- _DATA SHOWN_:

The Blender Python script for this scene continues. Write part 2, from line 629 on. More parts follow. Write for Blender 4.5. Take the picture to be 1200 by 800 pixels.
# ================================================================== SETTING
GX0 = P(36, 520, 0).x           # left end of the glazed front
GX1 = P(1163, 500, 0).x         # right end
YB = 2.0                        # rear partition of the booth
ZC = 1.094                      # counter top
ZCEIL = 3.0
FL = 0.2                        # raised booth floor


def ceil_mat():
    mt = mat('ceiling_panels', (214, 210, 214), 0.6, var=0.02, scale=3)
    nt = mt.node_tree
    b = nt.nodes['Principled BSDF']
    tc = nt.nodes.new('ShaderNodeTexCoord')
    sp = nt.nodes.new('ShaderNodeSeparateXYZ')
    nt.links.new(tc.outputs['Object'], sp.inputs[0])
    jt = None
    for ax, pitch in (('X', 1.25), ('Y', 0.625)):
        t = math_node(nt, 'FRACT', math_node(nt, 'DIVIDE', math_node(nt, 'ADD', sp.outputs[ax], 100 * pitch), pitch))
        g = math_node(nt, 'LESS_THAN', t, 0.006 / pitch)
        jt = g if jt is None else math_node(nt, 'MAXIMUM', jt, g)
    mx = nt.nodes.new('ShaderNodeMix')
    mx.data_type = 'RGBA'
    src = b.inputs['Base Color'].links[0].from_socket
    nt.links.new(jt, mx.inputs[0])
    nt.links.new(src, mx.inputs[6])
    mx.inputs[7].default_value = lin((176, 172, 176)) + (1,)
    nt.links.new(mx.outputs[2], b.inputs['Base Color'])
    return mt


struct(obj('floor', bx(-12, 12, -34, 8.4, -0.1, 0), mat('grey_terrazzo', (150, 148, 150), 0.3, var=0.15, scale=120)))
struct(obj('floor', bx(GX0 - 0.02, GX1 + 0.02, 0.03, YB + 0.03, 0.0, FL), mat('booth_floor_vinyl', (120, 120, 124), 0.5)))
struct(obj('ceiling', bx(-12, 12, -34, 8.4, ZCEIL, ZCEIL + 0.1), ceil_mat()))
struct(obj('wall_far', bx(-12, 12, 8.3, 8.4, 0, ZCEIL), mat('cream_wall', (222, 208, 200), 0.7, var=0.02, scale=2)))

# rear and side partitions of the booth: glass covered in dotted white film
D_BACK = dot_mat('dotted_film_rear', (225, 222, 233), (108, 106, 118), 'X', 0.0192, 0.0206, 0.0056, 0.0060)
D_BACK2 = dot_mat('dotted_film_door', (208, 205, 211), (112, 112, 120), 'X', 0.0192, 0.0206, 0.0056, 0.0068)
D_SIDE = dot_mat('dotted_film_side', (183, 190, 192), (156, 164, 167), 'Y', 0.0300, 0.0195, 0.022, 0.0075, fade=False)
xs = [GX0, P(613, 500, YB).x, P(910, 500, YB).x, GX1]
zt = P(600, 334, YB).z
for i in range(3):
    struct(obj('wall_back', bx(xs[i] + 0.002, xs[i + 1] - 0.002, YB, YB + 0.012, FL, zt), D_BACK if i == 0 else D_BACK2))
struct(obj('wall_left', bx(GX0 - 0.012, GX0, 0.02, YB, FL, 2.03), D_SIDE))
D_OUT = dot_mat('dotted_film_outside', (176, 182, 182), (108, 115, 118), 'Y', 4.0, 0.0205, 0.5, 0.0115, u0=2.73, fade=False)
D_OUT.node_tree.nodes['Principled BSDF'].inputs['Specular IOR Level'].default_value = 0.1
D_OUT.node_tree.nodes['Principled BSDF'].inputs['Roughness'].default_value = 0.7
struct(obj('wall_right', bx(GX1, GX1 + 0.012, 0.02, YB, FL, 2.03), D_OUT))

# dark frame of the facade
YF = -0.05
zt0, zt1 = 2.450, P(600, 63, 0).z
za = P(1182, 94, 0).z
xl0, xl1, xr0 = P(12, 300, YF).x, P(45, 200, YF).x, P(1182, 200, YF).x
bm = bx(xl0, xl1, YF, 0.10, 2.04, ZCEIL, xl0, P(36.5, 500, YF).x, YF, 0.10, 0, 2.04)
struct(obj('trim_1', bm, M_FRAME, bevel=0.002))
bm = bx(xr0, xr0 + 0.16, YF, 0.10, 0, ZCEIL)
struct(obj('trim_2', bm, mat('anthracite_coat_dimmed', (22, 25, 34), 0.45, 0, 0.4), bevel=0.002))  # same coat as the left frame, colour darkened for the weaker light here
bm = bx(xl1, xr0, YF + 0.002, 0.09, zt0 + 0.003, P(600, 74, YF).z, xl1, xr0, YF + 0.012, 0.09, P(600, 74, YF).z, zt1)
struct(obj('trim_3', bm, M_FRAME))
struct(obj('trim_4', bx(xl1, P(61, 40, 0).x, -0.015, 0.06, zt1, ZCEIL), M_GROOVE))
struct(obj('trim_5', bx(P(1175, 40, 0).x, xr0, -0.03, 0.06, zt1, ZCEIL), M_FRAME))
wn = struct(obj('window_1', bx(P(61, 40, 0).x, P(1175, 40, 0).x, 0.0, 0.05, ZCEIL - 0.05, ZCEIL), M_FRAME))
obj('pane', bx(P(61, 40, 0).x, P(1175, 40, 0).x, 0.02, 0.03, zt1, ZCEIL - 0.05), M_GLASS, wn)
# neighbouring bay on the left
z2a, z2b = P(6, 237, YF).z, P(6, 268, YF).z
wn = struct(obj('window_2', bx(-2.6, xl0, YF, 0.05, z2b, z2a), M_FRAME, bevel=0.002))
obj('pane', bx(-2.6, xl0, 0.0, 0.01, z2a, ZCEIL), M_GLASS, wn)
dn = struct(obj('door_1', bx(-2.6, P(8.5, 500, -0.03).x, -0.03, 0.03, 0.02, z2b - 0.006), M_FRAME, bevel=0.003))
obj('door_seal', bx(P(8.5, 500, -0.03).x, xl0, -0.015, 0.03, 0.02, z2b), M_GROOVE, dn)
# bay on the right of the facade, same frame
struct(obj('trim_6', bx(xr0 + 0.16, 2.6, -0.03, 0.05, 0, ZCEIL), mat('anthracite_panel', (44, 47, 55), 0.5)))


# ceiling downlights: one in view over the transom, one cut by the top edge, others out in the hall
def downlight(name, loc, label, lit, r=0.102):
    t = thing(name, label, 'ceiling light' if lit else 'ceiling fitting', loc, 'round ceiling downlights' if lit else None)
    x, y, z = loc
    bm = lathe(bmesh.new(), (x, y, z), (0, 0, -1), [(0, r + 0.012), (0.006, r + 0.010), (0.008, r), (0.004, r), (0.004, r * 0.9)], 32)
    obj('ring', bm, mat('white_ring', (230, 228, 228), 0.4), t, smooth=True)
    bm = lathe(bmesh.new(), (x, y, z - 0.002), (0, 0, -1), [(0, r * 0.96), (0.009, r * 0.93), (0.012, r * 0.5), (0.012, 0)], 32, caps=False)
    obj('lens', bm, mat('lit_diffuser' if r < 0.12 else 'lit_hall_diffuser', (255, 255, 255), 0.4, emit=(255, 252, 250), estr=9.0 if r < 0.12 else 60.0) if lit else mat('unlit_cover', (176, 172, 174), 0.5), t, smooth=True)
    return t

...

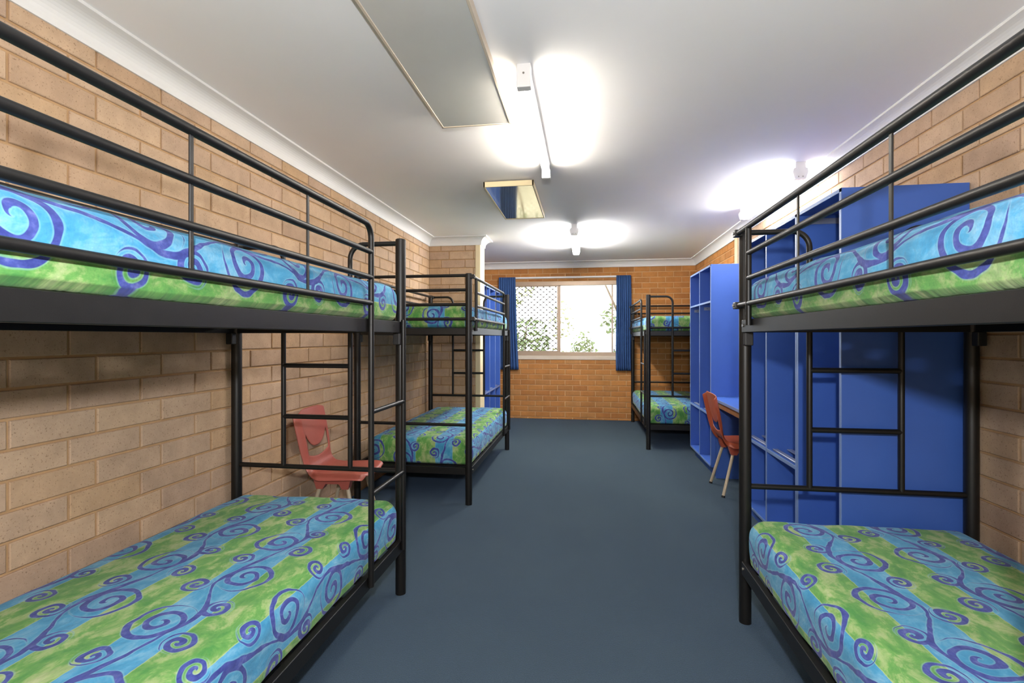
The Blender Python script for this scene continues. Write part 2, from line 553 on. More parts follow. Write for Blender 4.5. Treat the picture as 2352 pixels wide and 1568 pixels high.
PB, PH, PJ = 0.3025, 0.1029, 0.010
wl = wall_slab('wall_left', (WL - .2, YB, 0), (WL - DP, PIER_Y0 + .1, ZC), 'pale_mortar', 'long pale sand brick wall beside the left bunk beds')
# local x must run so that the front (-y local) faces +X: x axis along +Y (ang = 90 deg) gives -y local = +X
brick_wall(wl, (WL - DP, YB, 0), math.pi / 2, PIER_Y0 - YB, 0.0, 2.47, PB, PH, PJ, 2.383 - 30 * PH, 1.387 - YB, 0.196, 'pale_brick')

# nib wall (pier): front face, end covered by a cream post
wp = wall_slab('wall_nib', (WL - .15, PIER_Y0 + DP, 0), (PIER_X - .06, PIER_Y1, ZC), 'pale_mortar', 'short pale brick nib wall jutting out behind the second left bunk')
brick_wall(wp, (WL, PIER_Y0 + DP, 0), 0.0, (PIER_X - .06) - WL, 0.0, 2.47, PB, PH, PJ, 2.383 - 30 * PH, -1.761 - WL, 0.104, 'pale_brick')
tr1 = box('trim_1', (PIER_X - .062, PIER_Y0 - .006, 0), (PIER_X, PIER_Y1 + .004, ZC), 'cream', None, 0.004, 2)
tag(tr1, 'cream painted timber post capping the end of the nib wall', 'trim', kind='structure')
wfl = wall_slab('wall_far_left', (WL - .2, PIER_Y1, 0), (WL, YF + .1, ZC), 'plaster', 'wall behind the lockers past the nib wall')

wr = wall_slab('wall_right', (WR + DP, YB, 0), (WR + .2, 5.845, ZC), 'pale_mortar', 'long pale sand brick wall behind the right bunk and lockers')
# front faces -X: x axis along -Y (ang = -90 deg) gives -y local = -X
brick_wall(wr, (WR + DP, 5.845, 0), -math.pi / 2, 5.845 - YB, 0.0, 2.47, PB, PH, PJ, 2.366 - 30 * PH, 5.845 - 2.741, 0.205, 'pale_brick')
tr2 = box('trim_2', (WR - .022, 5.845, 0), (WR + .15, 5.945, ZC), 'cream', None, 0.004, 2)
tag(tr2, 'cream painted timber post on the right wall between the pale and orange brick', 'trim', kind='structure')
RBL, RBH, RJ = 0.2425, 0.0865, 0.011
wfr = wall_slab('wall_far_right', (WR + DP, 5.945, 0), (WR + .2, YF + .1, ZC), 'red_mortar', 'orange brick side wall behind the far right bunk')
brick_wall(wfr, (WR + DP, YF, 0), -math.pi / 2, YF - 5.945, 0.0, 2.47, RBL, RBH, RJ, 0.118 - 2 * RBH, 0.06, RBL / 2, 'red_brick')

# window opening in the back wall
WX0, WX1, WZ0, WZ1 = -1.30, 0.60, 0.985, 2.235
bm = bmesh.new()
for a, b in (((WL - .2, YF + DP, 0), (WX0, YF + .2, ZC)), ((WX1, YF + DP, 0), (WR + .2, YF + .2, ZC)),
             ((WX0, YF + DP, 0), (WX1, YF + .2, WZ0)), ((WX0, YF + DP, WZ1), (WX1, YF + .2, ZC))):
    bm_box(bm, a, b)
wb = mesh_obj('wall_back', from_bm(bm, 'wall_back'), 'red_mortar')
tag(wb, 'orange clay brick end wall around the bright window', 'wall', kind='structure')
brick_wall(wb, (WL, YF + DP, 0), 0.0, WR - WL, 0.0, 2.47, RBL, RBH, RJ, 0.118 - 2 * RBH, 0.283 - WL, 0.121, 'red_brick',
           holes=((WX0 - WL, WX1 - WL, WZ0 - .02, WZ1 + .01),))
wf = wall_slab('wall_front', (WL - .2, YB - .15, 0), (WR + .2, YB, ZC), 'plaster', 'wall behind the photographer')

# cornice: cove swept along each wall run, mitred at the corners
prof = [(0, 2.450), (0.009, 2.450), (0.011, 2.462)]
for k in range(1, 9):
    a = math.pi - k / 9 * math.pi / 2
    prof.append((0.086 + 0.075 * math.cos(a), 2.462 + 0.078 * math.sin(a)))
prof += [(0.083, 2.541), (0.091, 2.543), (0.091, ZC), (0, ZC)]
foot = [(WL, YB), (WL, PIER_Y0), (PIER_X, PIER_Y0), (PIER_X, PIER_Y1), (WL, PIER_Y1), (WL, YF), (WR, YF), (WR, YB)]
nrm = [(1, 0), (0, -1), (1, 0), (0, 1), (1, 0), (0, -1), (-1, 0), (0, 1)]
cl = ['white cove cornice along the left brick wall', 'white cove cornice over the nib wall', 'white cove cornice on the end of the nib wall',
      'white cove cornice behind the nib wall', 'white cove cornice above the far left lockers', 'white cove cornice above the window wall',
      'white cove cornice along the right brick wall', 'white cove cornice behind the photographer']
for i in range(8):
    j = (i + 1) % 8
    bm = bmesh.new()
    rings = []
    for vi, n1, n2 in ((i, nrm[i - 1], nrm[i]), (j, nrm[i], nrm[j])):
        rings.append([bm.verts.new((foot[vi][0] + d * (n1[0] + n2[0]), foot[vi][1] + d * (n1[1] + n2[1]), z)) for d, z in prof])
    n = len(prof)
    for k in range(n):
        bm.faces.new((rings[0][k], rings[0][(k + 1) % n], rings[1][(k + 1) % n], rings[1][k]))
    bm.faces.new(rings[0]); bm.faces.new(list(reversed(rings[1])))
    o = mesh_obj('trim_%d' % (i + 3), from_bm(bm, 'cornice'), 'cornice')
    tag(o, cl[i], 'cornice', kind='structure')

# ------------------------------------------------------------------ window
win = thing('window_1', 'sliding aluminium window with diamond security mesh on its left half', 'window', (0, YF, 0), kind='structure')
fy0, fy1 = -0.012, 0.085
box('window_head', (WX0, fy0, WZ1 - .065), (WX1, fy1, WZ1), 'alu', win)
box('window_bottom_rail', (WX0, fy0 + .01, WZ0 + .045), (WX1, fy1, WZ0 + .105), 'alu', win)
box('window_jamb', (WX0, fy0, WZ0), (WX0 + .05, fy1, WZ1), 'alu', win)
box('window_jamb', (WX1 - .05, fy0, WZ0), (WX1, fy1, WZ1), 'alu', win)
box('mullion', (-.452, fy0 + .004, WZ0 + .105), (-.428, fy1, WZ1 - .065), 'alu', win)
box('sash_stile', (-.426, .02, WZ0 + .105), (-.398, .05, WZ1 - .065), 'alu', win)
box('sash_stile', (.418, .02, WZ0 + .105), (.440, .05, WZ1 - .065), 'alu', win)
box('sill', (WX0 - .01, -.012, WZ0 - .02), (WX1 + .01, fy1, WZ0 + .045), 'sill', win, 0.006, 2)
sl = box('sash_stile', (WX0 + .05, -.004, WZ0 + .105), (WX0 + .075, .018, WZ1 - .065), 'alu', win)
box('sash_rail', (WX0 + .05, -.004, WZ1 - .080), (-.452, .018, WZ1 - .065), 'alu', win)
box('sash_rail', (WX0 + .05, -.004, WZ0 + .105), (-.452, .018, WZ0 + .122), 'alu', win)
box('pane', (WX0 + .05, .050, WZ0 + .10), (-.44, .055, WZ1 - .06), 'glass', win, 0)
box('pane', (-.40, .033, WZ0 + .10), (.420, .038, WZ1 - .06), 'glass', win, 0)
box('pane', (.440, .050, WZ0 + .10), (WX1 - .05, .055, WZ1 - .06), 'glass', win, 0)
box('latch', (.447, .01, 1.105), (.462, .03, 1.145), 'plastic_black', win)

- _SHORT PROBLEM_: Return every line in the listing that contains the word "continues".

- _OUTPUT FOR THIS EXERCISE_:
The Blender Python script for this scene continues. Write part 2, from line 629 on. More parts follow. Write for Blender 4.5. Take the picture to be 1200 by 800 pixels.
The Blender Python script for this scene continues. Write part 2, from line 553 on. More parts follow. Write for Blender 4.5. Treat the picture as 2352 pixels wide and 1568 pixels high.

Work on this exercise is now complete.